A Little Nostalgia
This time of year is always busy for everyone, and the December OMG Technical Meeting always comes in the middle of holiday preparations, making matters even more challenging. Nonetheless, on Monday afternoon, while attempting to get online as our architecture board session was getting started, I noticed the Google Doodle honoring Grace Hopper’s birthday. It brought a smile, thinking of the many stories my dad told over the years about working with her.
Dad was a “baby programmer”, 2nd lieutenant in the USAF, and barely into his 20s when he was sent to the Census Bureau in Philadelphia to learn about this amazing machine the Air Force had just purchased. He was part of Grace’s team in 1951-52, and then moved to Berkeley to work on his masters in mathematics, where he met mom. My sister, Anni, was even quicker to notice than I was that day, and posted a letter she found in dad’s closet from Grace on Facebook, which led to a great article in Time’s Tech section the next day.

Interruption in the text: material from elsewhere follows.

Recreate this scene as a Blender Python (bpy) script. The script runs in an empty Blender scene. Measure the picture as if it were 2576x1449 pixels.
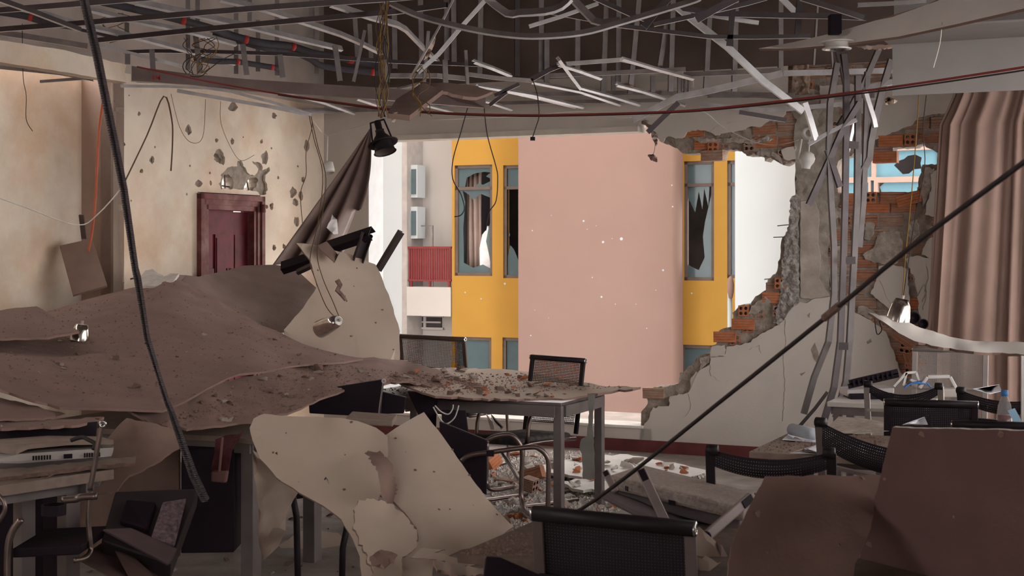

Among the stories that dad shared about those two very special years, a couple of things stood out to him. He and his other Air Force buddies would spend evenings together listening to and playing music — he worked his way through college playing in dance bands — and apparently many of his friends also played instruments or sang. So one of his takeaways was that musicians make great programmers, and whenever he was recruiting for Lockheed, he looked for gaming, music, and language skills in the folks he hired, making him one of their most successful software engineering recruiters for at least a generation if not longer.
Another was a prediction that women would make great computer scientists, something he encouraged me to try from the time I was in middle school. Dad said that Grace’s team was almost exclusively women until he and his buddies showed up to be trained, and that we would actually dominate the field in the long run. This latter prediction hasn’t panned out, of course. The fact that there were only a handful of women at the OMG meeting last week was simply a disappointing reminder. Several of us are in leadership positions, though, chairing working groups in analysis and design, middleware, software assurance, myself on the architecture board, etc., and we are clearly leaving our proverbial mark. But … this is just another indicator that we have more work to do, and that I personally need to be as supportive and do as much coaching and outreach as I can for the young women who cross my path.